To be employed full-time you have to be worth the amount you charge, plus the added amount of overhead for the full-time position - including any insurance, the office space and air conditioning you use, and the time that I'm paying you to fill out your timesheet or take a bathroom break. (When you are freelance those times are a "hidden cost" to your client.)

Currently, they don't have to pay for your down time - and as the saying goes... "Why buy the cow..." etc., etc.

As Ron said, you can only demand more if you can prove that you are "earning your keep". Typically, that's at least double what it cost to employ you as a freelancer.

If you don't have a well balanced portfolio of current clients, it might be to your advantage to take the full-time job offer. I would say that even in East Tennessee, you are working for below market rate right now. The rate you posted is well below what my freelance rate was over a decade ago in West Tennessee. Not to say I didn't work cheap when I started out... that was a point in my life when I just needed my foot in the door to learn about the industry, so I did work as kind of an "internship" for a company for a while - but I couldn't continue and survive at even the cheap rate I charged for very long.

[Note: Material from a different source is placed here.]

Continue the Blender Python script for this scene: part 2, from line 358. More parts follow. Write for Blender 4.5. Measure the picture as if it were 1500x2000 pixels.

Even though I loved the type of work and the people I worked with at that company, I certainly couldn't raise a family on that salary.

Often, the best way to get a *decent* raise is to work for someone else.

If you don't want to work somewhere else, and feel that you are getting fair compensation for your current work, try to get as close to that hourly rate as possible, but I see no benefit for them to pay you more than that for the full time job - unless they sense that you are about to be snatched up for a better gig and they are desperate to keep you.